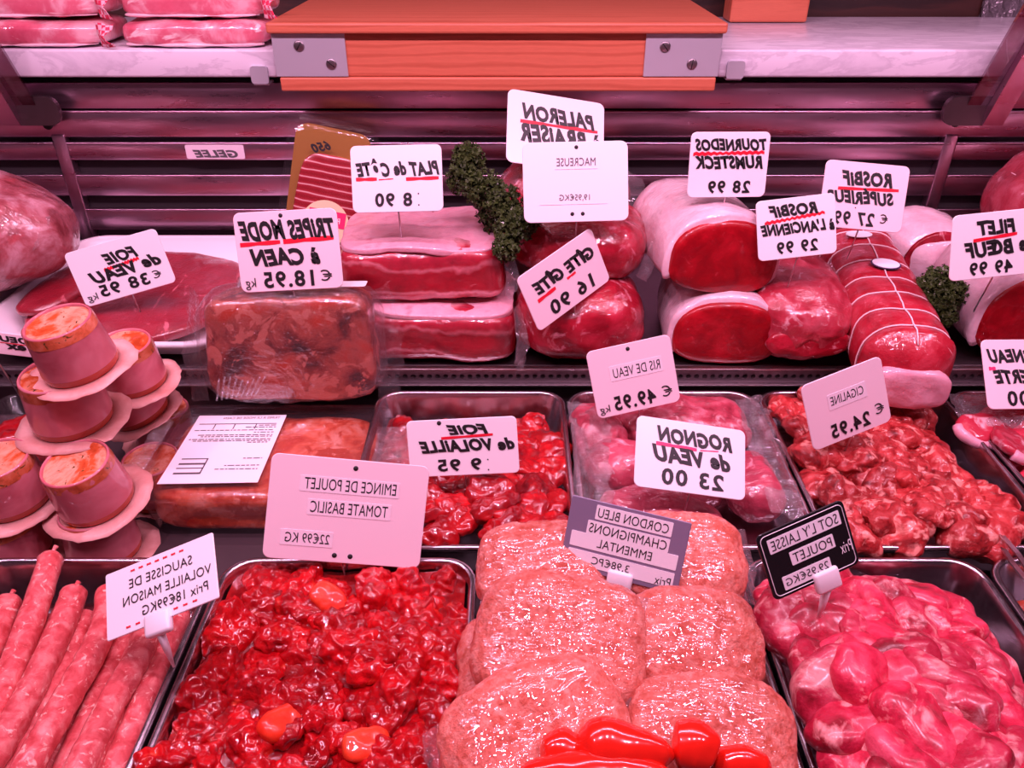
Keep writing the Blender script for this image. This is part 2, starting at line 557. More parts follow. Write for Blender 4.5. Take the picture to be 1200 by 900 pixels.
t = NT('sauce')
t.l(t.ramp(t.noise(50, 6, 0.7, 1.0, rnd=False), [(0.3, (0.10, 0.002, 0.003)), (0.55, (0.26, 0.006, 0.008)), (0.7, (0.40, 0.02, 0.015))]), t.b.inputs['Base Color'])
t.set(Roughness=0.12, Coat_Weight=0.6)
t.l(t.bump(t.noise(110, 4, 0.6, rnd=False), 0.5, 0.003), t.b.inputs['Normal'])
M['sauce'] = t.m

t = NT('ribbed duck breast slices')
mp = t.n('ShaderNodeMapping')
t.l(t.coord(), mp.inputs['Vector'])
w = t.n('ShaderNodeTexWave', wave_type='BANDS', bands_direction='Z')
w.inputs['Scale'].default_value = 24
w.inputs['Distortion'].default_value = 1.6
w.inputs['Detail'].default_value = 2
w.inputs['Detail Scale'].default_value = 0.8
t.l(mp.outputs[0], w.inputs['Vector'])
t.l(t.ramp(w.outputs['Fac'], [(0.0, (0.28, 0.004, 0.012)), (0.86, (0.40, 0.012, 0.03)), (0.97, (0.72, 0.30, 0.30)), (1.0, (0.80, 0.45, 0.44))]), t.b.inputs['Base Color'])
t.set(Roughness=0.3, Coat_Weight=0.8)
M['slices'] = t.m

t = NT('layered rib beef')
sx = t.n('ShaderNodeSeparateXYZ')
t.l(t.coord(), sx.inputs[0])
ad = t.n('ShaderNodeMath', operation='MULTIPLY_ADD')
t.l(t.noise(9, 4, 0.55, 0.4), ad.inputs[0])
ad.inputs[1].default_value = 0.075
t.l(sx.outputs['Z'], ad.inputs[2])
mr = t.n('ShaderNodeMapRange')
t.l(ad.outputs[0], mr.inputs[0])
mr.inputs['From Min'].default_value = 0.0
mr.inputs['From Max'].default_value = 0.135
lay = t.ramp(mr.outputs[0], [(0.0, (0.36, 0.008, 0.025)), (0.36, (0.46, 0.015, 0.04)), (0.40, (0.74, 0.24, 0.28)), (0.43, (0.40, 0.008, 0.024)), (0.66, (0.36, 0.006, 0.02)), (0.70, (0.66, 0.16, 0.2)), (0.73, (0.45, 0.012, 0.035)), (0.84, (0.48, 0.02, 0.05)), (0.90, (0.76, 0.32, 0.36)), (1.0, (0.8, 0.40, 0.44))])
fn = t.ramp(t.noise(60, 5, 0.65), [(0.3, (0.65, 0.65, 0.65)), (0.7, (1.15, 1.15, 1.15))])
mu = t.n('ShaderNodeMix', data_type='RGBA', blend_type='MULTIPLY')
mu.inputs[0].default_value = 1.0
t.l(lay, mu.inputs[6])
t.l(fn, mu.inputs[7])
t.l(mu.outputs[2], t.b.inputs['Base Color'])
t.set(Roughness=0.35, Coat_Weight=1.0, Coat_Roughness=0.07)
t.l(t.bump(t.noise(90, 4, 0.6), 0.3, 0.002), t.b.inputs['Normal'])
t.l(t.bump(t.crumple(26), 1.0, 0.0032), t.b.inputs['Coat Normal'])
t.set(Coat_IOR=1.9, Coat_Roughness=0.035)
M['rib'] = t.m

# ------------------------------------------------------------------ setting
WALL_Y = 1.42


def zw(y, Y=WALL_Y):
    return pt(600, y, Y=Y).z


bm = bmesh.new()
add_box(bm, -1.3, 1.3, 0.15, 1.0, -0.10, -0.066)
struct('floor', bm, M['deck'])
bm = bmesh.new()
add_box(bm, -1.3, 1.3, 0.997, WALL_Y + 0.03, -0.066, 0.02, 0.002)
struct('trim_1', bm, M['steel_dark'])          # rear shelf block

# perforated riser strip along the shelf front
bm = bmesh.new()
zb, zt, yy = -0.004, 0.0185, 0.988
cw = 0.0118
k = -1.2
while k < 1.2:
    c = Vector((k + cw / 2, yy, (zb + zt) / 2))
    hw, hh = cw / 2, (zt - zb) / 2
    sq = [Vector((c.x + dx * hw, yy, c.z + dz * hh)) for dx, dz in ((1, 0), (1, 1), (0, 1), (-1, 1), (-1, 0), (-1, -1), (0, -1), (1, -1))]
    ho = [Vector((c.x + 0.0038 * math.cos(a * PI / 4), yy, c.z + 0.0038 * math.sin(a * PI / 4))) for a in range(8)]
    hi = [p + Vector((0, 0.006, 0)) for p in ho]
    loft(bm, [sq, ho, hi], False, False)
    k += cw
struct('trim_2', bm, M['steel_mid'])
bm = bmesh.new()
add_box(bm, -1.3, 1.3, 0.984, 0.994, 0.0185, 0.0215, 0.001)
add_box(bm, -1.3, 1.3, 0.982, 0.990, -0.0075, -0.0045, 0.001)
struct('trim_3', bm, M['steel'])

# back panel: dark backing, top rail, slats and posts
bm = bmesh.new()
add_box(bm, -1.5, 1.5, WALL_Y + 0.02, WALL_Y + 0.05, 0.0, 0.345)
struct('wall_back', bm, M['dark'])
PX = (-0.802, 0.777)
bm = bmesh.new()


def slat(bm, x0, x1, ytop, ybot, lean=0.010):
    z1, z0 = zw(ytop), zw(ybot)
    # bent sheet: bright rolled top lip, flat face leaning out below
    prof = [(WALL_Y + 0.018, z1 - 0.004), (WALL_Y + 0.010, z1), (WALL_Y + 0.002, z1 - 0.001), (WALL_Y, z1 - 0.005), (WALL_Y - 0.0 + 0.002, z0 + 0.004), (WALL_Y + 0.004, z0), (WALL_Y + 0.016, z0 + 0.001)]
    a = [Vector((x0, y, z)) for y, z in prof]
    b = [Vector((x1, y, z)) for y, z in prof]
    loft(bm, [a, b], True, True)
    add_tube(bm, [(x0, WALL_Y + 0.001, z1 - 0.002), (x1, WALL_Y + 0.001, z1 - 0.002)], 0.0022, 12)


segs = ((-1.45, PX[0] - 0.012), (PX[0] + 0.012, PX[1] - 0.012), (PX[1] + 0.012, 1.45))
for (yt, yb) in ((167, 188), (205, 230), (245, 270), (283, 301)):
    for x0, x1 in segs:
        slat(bm, x0, x1, yt, yb)
o = struct('trim_4', bm, M['steel_wall'])
angle_smooth(o, 50)
bm = bmesh.new()
slat(bm, -1.45, 1.45, 130, 161)
add_box(bm, -1.45, 1.45, WALL_Y + 0.004, WALL_Y + 0.02, zw(128), zw(98), 0.001)
for x in PX:
    add_box(bm, x - 0.0115, x + 0.0115, WALL_Y - 0.001, WALL_Y + 0.02, 0.0, zw(158), 0.002)
o = struct('trim_5', bm, M['steel_wall'])
angle_smooth(o, 50)

# shop behind
bm = bmesh.new()
add_box(bm, -1.9, 1.9, 1.80, 1.84, 0.0, 2.3)
struct('wall_shop', bm, M['wood_dark'])
t = NT('ripple glass')
t.set(Base_Color=(0.20, 0.17, 0.19), Roughness=0.15, Metallic=0.5)
t.l(t.bump(t.noise(50, 2, 0.5, 0.4, rnd=False), 1.0, 0.02), t.b.inputs['Normal'])
M['ripple'] = t.m
bm = bmesh.new()
x0 = pt(1150, 8, Y=1.795).x
add_box(bm, x0, x0 + 0.5, 1.785, 1.797, 0.38, 0.75, 0.002)
struct('window_1', bm, M['ripple'])
bm = bmesh.new()
add_box(bm, -1.9, 1.9, -1.2, 1.84, 2.3, 2.34)
struct('ceiling', bm, M['ceil'])

# a small orange wooden board lying far back on the ledge
bm = bmesh.new()
a = pt(852, 0, Y=1.74).x
b = pt(942, 0, Y=1.74).x
add_box(bm, a, b, 1.70, 1.76, 0.3875, 0.47, 0.004)
add_box(bm, a - 0.01, b + 0.01, 1.69, 1.77, 0.47, 0.485, 0.004)
tagp(obj('wooden_box', bm, M['wood'], None, False), 'dim orange wooden box far back on the marble ledge beside the chopping block', 'box')

# ------------------------------------------------------------------ marble ledge, chopping block
led = thing('marble_ledge', 'long pale marble ledge along the top of the slatted steel back panel', 'counter ledge', (0, 1.4, 0.342))
for xa, xb in ((-1.6, -0.392), (0.344, 1.6)):
    bm = bmesh.new()
    add_box(bm, xa, xb, 0.0, 0.395, 0.0, 0.044, 0.004, 2)
    obj('slab', bm, M['marble'], led)
for px, py in ((304, 88), (862, 82)):
    p = pt(px, py, Y=1.395)
    bm = bmesh.new()
    w, h, d = 0.0145, 0.014, 0.012
    ring0 = rrect(w, h, 0.005, 0, 4)
    loft(bm, [[Vector((q.x, -0.006, q.y)) for q in ring0], [Vector((q.x, 0.0, q.y)) for q in ring0]])
    add_box(bm, -w * 0.9, w * 0.9, -0.002, 0.03, -h - 0.003, -h, 0.001)
    c = obj('clip', bm, M['alu'], led, False)
    c.location = (p.x, 0.0, p.z - 0.342)

blk = thing('chopping_block', 'orange wooden chopping block with metal corner plates above the meat display', 'chopping block', (-0.022, 1.365, 0.327))
X0, X1 = -0.362, 0.358
bm = bmesh.new()
add_box(bm, X0 + 0.004, X1 - 0.002, 0.0, 0.40, 0.0, 0.022, 0.003)
o = obj('lower_board', bm, M['wood'], blk, False)
bm = bmesh.new()
add_box(bm, X0 + 0.002, X1 - 0.002, 0.004, 0.40, 0.0225, 0.0885, 0.002)
o = obj('core', bm, M['wood'], blk, False)
bm = bmesh.new()
add_box(bm, X0 - 0.004, X1 + 0.004, -0.010, 0.42, 0.089, 0.105, 0.0035)
o = obj('top_board', bm, M['wood'], blk, False)
for s in (0, 1):
    a, b = (X0 + 0.001, X0 + 0.117) if s == 0 else (X1 - 0.122, X1 - 0.001)
    bm = bmesh.new()
    add_box(bm, a, b, 0.0, 0.0035, 0.023, 0.088, 0.0008)
    ex = a - 0.001 if s == 0 else b - 0.0015
    add_box(bm, ex, ex + 0.0025, 0.0, 0.10, 0.023, 0.088, 0.0008)
    pl = obj('corner_plate', bm, M['alu'], blk, False)
    for fx, fz in (((0.36, 0.72), (0.78, 0.30)) if s == 0 else ((0.26, 0.70), (0.64, 0.30))):
        bm = bmesh.new()
        prof = [(0.0085, 0.0), (0.0085, 0.0012), (0.007, 0.002), (0.003, 0.0025)]
        add_lathe(bm, prof, 20)
        add_box(bm, -0.0072, 0.0072, -0.0008, 0.0008, 0.0018, 0.0028, 0, mi=1)
        tx(bm, Matrix.Rotation(PI / 2, 4, 'X') @ Matrix.Rotation(random.Random(fx * 100).uniform(0, 3), 4, 'Z'))
        sc = obj('screw', bm, [M['screw'], M['dark']], pl)
        sc.location = (a + fx * (b - a), 0.0, 0.023 + fz * 0.065)

# glass brackets at both sides of the back panel
for side, (bx, lab) in enumerate(((-0.862, 'steel bracket strut with smoky glass strip at the upper left end of the back panel'), (0.826, 'steel bracket strut with smoky glass strip at the upper right end of the back panel'))):
    s = -1 if side == 0 else 1
    br = thing('glass_bracket', lab, 'bracket', (bx, 1.40, 0.268))
    bm = bmesh.new()
    d = Vector((0, -0.10, 0.24))
    n = Vector((0, d.z, -d.y)).normalized() * 0.008
    for sg in (1,):
        ra = [Vector((-0.017, 0, 0)) - n, Vector((0.017, 0, 0)) - n, Vector((0.017, 0, 0)) + n, Vector((-0.017, 0, 0)) + n]
        loft(bm, [ra, [q + d for q in ra]])
    obj('strut', bm, M['steel_wall'], br, False)
    bm = bmesh.new()
    gx0, gx1 = (0.018, 0.052) if s < 0 else (-0.052, -0.018)
    ra = [Vector((gx0, -0.004, 0)), Vector((gx1, -0.004, 0)), Vector((gx1, 0.002, 0)), Vector((gx0, 0.002, 0))]
    rb = [q + Vector((0, 0, 0.03)) for q in ra]
    loft(bm, [rb, [q + d for q in ra]])
    obj('glass_strip', bm, M['tinted'], br, False)
    bm = bmesh.new()
    rr = rrect(0.048, 0.024, 0.02, 0, 6)
    loft(bm, [[Vector((q.x - s * 0.04, -0.004, q.y + 0.02)) for q in rr], [Vector((q.x - s * 0.04, 0.006, q.y + 0.02)) for q in rr]])
    obj('mounting_plate', bm, M['steel_dark'], br, False)
    bm = bmesh.new()
    add_lathe(bm, [(0.0085, 0.0), (0.0085, 0.002), (0.006, 0.0025)], 20)
    tx(bm, Matrix.Rotation(PI / 2, 4, 'X'))
    b_ = obj('bolt', bm, M['dark'], br)
    b_.location = pt(56 if s < 0 else 1120, 146 if s < 0 else 143, Y=1.415) - Vector((bx, 1.40, 0.268))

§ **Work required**
Only the lines from the top of the data through the line with "M['slices'] = t.m" should be quoted, exactly and with both ends kept; skip the pictures.

§ **Output**
Keep writing the Blender script for this image. This is part 2, starting at line 557. More parts follow. Write for Blender 4.5. Take the picture to be 1200 by 900 pixels.
t = NT('sauce')
t.l(t.ramp(t.noise(50, 6, 0.7, 1.0, rnd=False), [(0.3, (0.10, 0.002, 0.003)), (0.55, (0.26, 0.006, 0.008)), (0.7, (0.40, 0.02, 0.015))]), t.b.inputs['Base Color'])
t.set(Roughness=0.12, Coat_Weight=0.6)
t.l(t.bump(t.noise(110, 4, 0.6, rnd=False), 0.5, 0.003), t.b.inputs['Normal'])
M['sauce'] = t.m

t = NT('ribbed duck breast slices')
mp = t.n('ShaderNodeMapping')
t.l(t.coord(), mp.inputs['Vector'])
w = t.n('ShaderNodeTexWave', wave_type='BANDS', bands_direction='Z')
w.inputs['Scale'].default_value = 24
w.inputs['Distortion'].default_value = 1.6
w.inputs['Detail'].default_value = 2
w.inputs['Detail Scale'].default_value = 0.8
t.l(mp.outputs[0], w.inputs['Vector'])
t.l(t.ramp(w.outputs['Fac'], [(0.0, (0.28, 0.004, 0.012)), (0.86, (0.40, 0.012, 0.03)), (0.97, (0.72, 0.30, 0.30)), (1.0, (0.80, 0.45, 0.44))]), t.b.inputs['Base Color'])
t.set(Roughness=0.3, Coat_Weight=0.8)
M['slices'] = t.m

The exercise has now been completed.